### TO DO
Please write the listing below out again exactly, leaving every picture behind.

### DATA PROVIDED
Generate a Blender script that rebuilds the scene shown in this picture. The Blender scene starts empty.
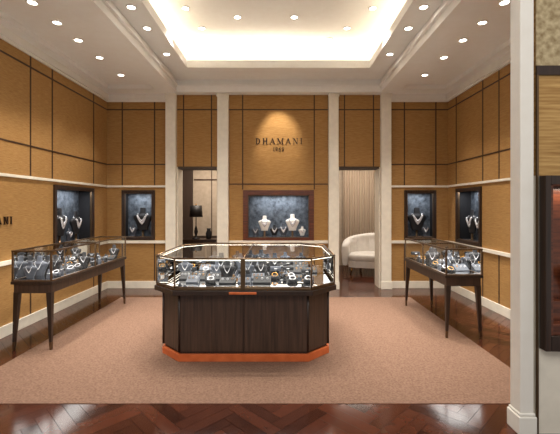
import bpy, bmesh, math, random
from mathutils import Vector, Matrix
random.seed(7)
scene = bpy.context.scene
scene.view_settings.view_transform = 'Standard'
scene.view_settings.look = 'None'

def lin(c):
    return tuple(((v/255)/12.92 if v/255 <= 0.04045 else (((v/255)+0.055)/1.055)**2.4) for v in c) + (1,)

def mat(name, col, rough=0.5, metal=0.0, col2=None, scale=(10,10,10), nscale=1.0, bump=0.0, detail=4, emit=0, coat=0.0, spec=0.5):
    m = bpy.data.materials.new(name); m.use_nodes = True
    nt = m.node_tree; b = nt.nodes['Principled BSDF']
    b.inputs['Base Color'].default_value = lin(col)
    b.inputs['Roughness'].default_value = rough
    b.inputs['Metallic'].default_value = metal
    b.inputs['Specular IOR Level'].default_value = spec
    b.inputs['Coat Weight'].default_value = coat
    tc = nt.nodes.new('ShaderNodeTexCoord'); mp = nt.nodes.new('ShaderNodeMapping')
    mp.inputs['Scale'].default_value = scale
    nz = nt.nodes.new('ShaderNodeTexNoise'); nz.inputs['Scale'].default_value = nscale; nz.inputs['Detail'].default_value = detail
    nt.links.new(tc.outputs['Object'], mp.inputs['Vector']); nt.links.new(mp.outputs['Vector'], nz.inputs['Vector'])
    if col2 is None: col2 = tuple(v*0.95 for v in col)
    r = nt.nodes.new('ShaderNodeValToRGB')
    r.color_ramp.elements[0].position = 0.3; r.color_ramp.elements[1].position = 0.7
    r.color_ramp.elements[0].color = lin(col2); r.color_ramp.elements[1].color = lin(col)
    nt.links.new(nz.outputs['Fac'], r.inputs['Fac']); nt.links.new(r.outputs['Color'], b.inputs['Base Color'])
    if bump:
        bp = nt.nodes.new('ShaderNodeBump'); bp.inputs['Strength'].default_value = bump; bp.inputs['Distance'].default_value = 0.01
        nt.links.new(nz.outputs['Fac'], bp.inputs['Height']); nt.links.new(bp.outputs['Normal'], b.inputs['Normal'])
    if emit:
        b.inputs['Emission Color'].default_value = lin(col); b.inputs['Emission Strength'].default_value = emit
    return m

M = {}
M['fabric'] = mat('wall_fabric', (174,133,78), 0.8, 0, (148,108,56), (8,8,110), 1.5, 0.3, 5)
M['groove'] = mat('groove_brown', (66,40,22), 0.6)
M['white'] = mat('white_paint', (238,234,226), 0.5, 0, (234,229,220))
M['cream'] = mat('cream_trim', (236,229,214), 0.45)
M['ceil'] = mat('ceiling_paint', (240,238,234), 0.7, 0, (237,234,229))
M['carpet'] = mat('carpet', (140,112,96), 0.95, 0, (108,84,71), (1,1,1), 60, 0.45, 10, spec=0.1)
M['dark'] = mat('dark_wood', (58,40,31), 0.35, 0, (36,24,18), (40,40,2), 1.2, 0.05)
M['darkv'] = mat('walnut_veneer', (80,58,46), 0.38, 0, (52,38,30), (45,45,2), 1.2, 0.05)
M['red'] = mat('reddish_wood', (112,58,34), 0.3, 0, (66,32,20), (4,40,40), 1.2, 0.05)
M['copper'] = mat('copper_kick', (222,118,66), 0.4, 0.1, (200,98,50))
M['bronze'] = mat('bronze_frame', (112,90,68), 0.3, 0.8)
M['gold'] = mat('gold_metal', (196,150,80), 0.25, 0.9, (170,124,60))
M['deck'] = mat('deck_white', (242,241,238), 0.6)
M['black'] = mat('black_velvet', (24,24,29), 0.7)
M['grey'] = mat('grey_velvet', (70,74,84), 0.7)
M['silver'] = mat('silver_jewel', (238,238,242), 0.25, 0.5)
M['nicheback'] = mat('niche_back', (112,122,134), 0.6, 0, (46,54,64), (16,16,16), 1, 0.1, 8)
M['ivory'] = mat('ivory_bust', (236,233,228), 0.6)
M['sofa'] = mat('sofa_leather', (236,232,226), 0.45)
M['beige'] = mat('beige_plaster', (200,184,164), 0.8, 0, (184,168,148))
M['curtain'] = mat('curtain', (196,178,158), 0.8, 0, (170,152,132), (60,60,1), 1)
M['darkwall'] = mat('dark_panel', (66,50,40), 0.6)
M['mosaic'] = mat('bronze_mosaic', (206,188,150), 0.35, 0.3, (140,118,82), (25,25,25), 1, 0.2)
M['goldpanel'] = mat('gold_panel', (206,166,104), 0.35, 0.3, (156,114,60), (4,4,60), 1, 0.1)
M['letters'] = mat('letter_dark', (58,36,20), 0.4, 0.3)
M['lamp'] = mat('lamp_glow', (255,247,232), 0.5, emit=16)
M['led'] = mat('led_strip', (255,244,226), 0.5, emit=4)
M['shade'] = mat('black_shade', (22,20,20), 0.5)

# wood floor with per plank colour
def floor_mat():
    m = bpy.data.materials.new('herringbone_wood'); m.use_nodes = True
    nt = m.node_tree; b = nt.nodes['Principled BSDF']
    at = nt.nodes.new('ShaderNodeAttribute'); at.attribute_name = 'plank'
    r = nt.nodes.new('ShaderNodeValToRGB')
    r.color_ramp.elements[0].color = lin((28,15,12)); r.color_ramp.elements[1].color = lin((88,48,34))
    nz = nt.nodes.new('ShaderNodeTexNoise'); nz.inputs['Scale'].default_value = 14; nz.inputs['Detail'].default_value = 6
    tc = nt.nodes.new('ShaderNodeTexCoord'); nt.links.new(tc.outputs['Object'], nz.inputs['Vector'])
    mx = nt.nodes.new('ShaderNodeMath'); mx.operation = 'MULTIPLY_ADD'; mx.inputs[1].default_value = 0.5
    ad = nt.nodes.new('ShaderNodeMath'); ad.operation = 'MULTIPLY'; ad.inputs[1].default_value = 0.6
    nt.links.new(at.outputs['Fac'], ad.inputs[0])
    nt.links.new(nz.outputs['Fac'], mx.inputs[0]); nt.links.new(ad.outputs[0], mx.inputs[2])
    nt.links.new(mx.outputs[0], r.inputs['Fac']); nt.links.new(r.outputs['Color'], b.inputs['Base Color'])
    b.inputs['Roughness'].default_value = 0.13
    return m
M['floor'] = floor_mat()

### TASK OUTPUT
Generate a Blender script that rebuilds the scene shown in this picture. The Blender scene starts empty.
import bpy, bmesh, math, random
from mathutils import Vector, Matrix
random.seed(7)
scene = bpy.context.scene
scene.view_settings.view_transform = 'Standard'
scene.view_settings.look = 'None'

def lin(c):
    return tuple(((v/255)/12.92 if v/255 <= 0.04045 else (((v/255)+0.055)/1.055)**2.4) for v in c) + (1,)

def mat(name, col, rough=0.5, metal=0.0, col2=None, scale=(10,10,10), nscale=1.0, bump=0.0, detail=4, emit=0, coat=0.0, spec=0.5):
    m = bpy.data.materials.new(name); m.use_nodes = True
    nt = m.node_tree; b = nt.nodes['Principled BSDF']
    b.inputs['Base Color'].default_value = lin(col)
    b.inputs['Roughness'].default_value = rough
    b.inputs['Metallic'].default_value = metal
    b.inputs['Specular IOR Level'].default_value = spec
    b.inputs['Coat Weight'].default_value = coat
    tc = nt.nodes.new('ShaderNodeTexCoord'); mp = nt.nodes.new('ShaderNodeMapping')
    mp.inputs['Scale'].default_value = scale
    nz = nt.nodes.new('ShaderNodeTexNoise'); nz.inputs['Scale'].default_value = nscale; nz.inputs['Detail'].default_value = detail
    nt.links.new(tc.outputs['Object'], mp.inputs['Vector']); nt.links.new(mp.outputs['Vector'], nz.inputs['Vector'])
    if col2 is None: col2 = tuple(v*0.95 for v in col)
    r = nt.nodes.new('ShaderNodeValToRGB')
    r.color_ramp.elements[0].position = 0.3; r.color_ramp.elements[1].position = 0.7
    r.color_ramp.elements[0].color = lin(col2); r.color_ramp.elements[1].color = lin(col)
    nt.links.new(nz.outputs['Fac'], r.inputs['Fac']); nt.links.new(r.outputs['Color'], b.inputs['Base Color'])
    if bump:
        bp = nt.nodes.new('ShaderNodeBump'); bp.inputs['Strength'].default_value = bump; bp.inputs['Distance'].default_value = 0.01
        nt.links.new(nz.outputs['Fac'], bp.inputs['Height']); nt.links.new(bp.outputs['Normal'], b.inputs['Normal'])
    if emit:
        b.inputs['Emission Color'].default_value = lin(col); b.inputs['Emission Strength'].default_value = emit
    return m

M = {}
M['fabric'] = mat('wall_fabric', (174,133,78), 0.8, 0, (148,108,56), (8,8,110), 1.5, 0.3, 5)
M['groove'] = mat('groove_brown', (66,40,22), 0.6)
M['white'] = mat('white_paint', (238,234,226), 0.5, 0, (234,229,220))
M['cream'] = mat('cream_trim', (236,229,214), 0.45)
M['ceil'] = mat('ceiling_paint', (240,238,234), 0.7, 0, (237,234,229))
M['carpet'] = mat('carpet', (140,112,96), 0.95, 0, (108,84,71), (1,1,1), 60, 0.45, 10, spec=0.1)
M['dark'] = mat('dark_wood', (58,40,31), 0.35, 0, (36,24,18), (40,40,2), 1.2, 0.05)
M['darkv'] = mat('walnut_veneer', (80,58,46), 0.38, 0, (52,38,30), (45,45,2), 1.2, 0.05)
M['red'] = mat('reddish_wood', (112,58,34), 0.3, 0, (66,32,20), (4,40,40), 1.2, 0.05)
M['copper'] = mat('copper_kick', (222,118,66), 0.4, 0.1, (200,98,50))
M['bronze'] = mat('bronze_frame', (112,90,68), 0.3, 0.8)
M['gold'] = mat('gold_metal', (196,150,80), 0.25, 0.9, (170,124,60))
M['deck'] = mat('deck_white', (242,241,238), 0.6)
M['black'] = mat('black_velvet', (24,24,29), 0.7)
M['grey'] = mat('grey_velvet', (70,74,84), 0.7)
M['silver'] = mat('silver_jewel', (238,238,242), 0.25, 0.5)
M['nicheback'] = mat('niche_back', (112,122,134), 0.6, 0, (46,54,64), (16,16,16), 1, 0.1, 8)
M['ivory'] = mat('ivory_bust', (236,233,228), 0.6)
M['sofa'] = mat('sofa_leather', (236,232,226), 0.45)
M['beige'] = mat('beige_plaster', (200,184,164), 0.8, 0, (184,168,148))
M['curtain'] = mat('curtain', (196,178,158), 0.8, 0, (170,152,132), (60,60,1), 1)
M['darkwall'] = mat('dark_panel', (66,50,40), 0.6)
M['mosaic'] = mat('bronze_mosaic', (206,188,150), 0.35, 0.3, (140,118,82), (25,25,25), 1, 0.2)
M['goldpanel'] = mat('gold_panel', (206,166,104), 0.35, 0.3, (156,114,60), (4,4,60), 1, 0.1)
M['letters'] = mat('letter_dark', (58,36,20), 0.4, 0.3)
M['lamp'] = mat('lamp_glow', (255,247,232), 0.5, emit=16)
M['led'] = mat('led_strip', (255,244,226), 0.5, emit=4)
M['shade'] = mat('black_shade', (22,20,20), 0.5)

# wood floor with per plank colour
def floor_mat():
    m = bpy.data.materials.new('herringbone_wood'); m.use_nodes = True
    nt = m.node_tree; b = nt.nodes['Principled BSDF']
    at = nt.nodes.new('ShaderNodeAttribute'); at.attribute_name = 'plank'
    r = nt.nodes.new('ShaderNodeValToRGB')
    r.color_ramp.elements[0].color = lin((28,15,12)); r.color_ramp.elements[1].color = lin((88,48,34))
    nz = nt.nodes.new('ShaderNodeTexNoise'); nz.inputs['Scale'].default_value = 14; nz.inputs['Detail'].default_value = 6
    tc = nt.nodes.new('ShaderNodeTexCoord'); nt.links.new(tc.outputs['Object'], nz.inputs['Vector'])
    mx = nt.nodes.new('ShaderNodeMath'); mx.operation = 'MULTIPLY_ADD'; mx.inputs[1].default_value = 0.5
    ad = nt.nodes.new('ShaderNodeMath'); ad.operation = 'MULTIPLY'; ad.inputs[1].default_value = 0.6
    nt.links.new(at.outputs['Fac'], ad.inputs[0])
    nt.links.new(nz.outputs['Fac'], mx.inputs[0]); nt.links.new(ad.outputs[0], mx.inputs[2])
    nt.links.new(mx.outputs[0], r.inputs['Fac']); nt.links.new(r.outputs['Color'], b.inputs['Base Color'])
    b.inputs['Roughness'].default_value = 0.13
    return m
M['floor'] = floor_mat()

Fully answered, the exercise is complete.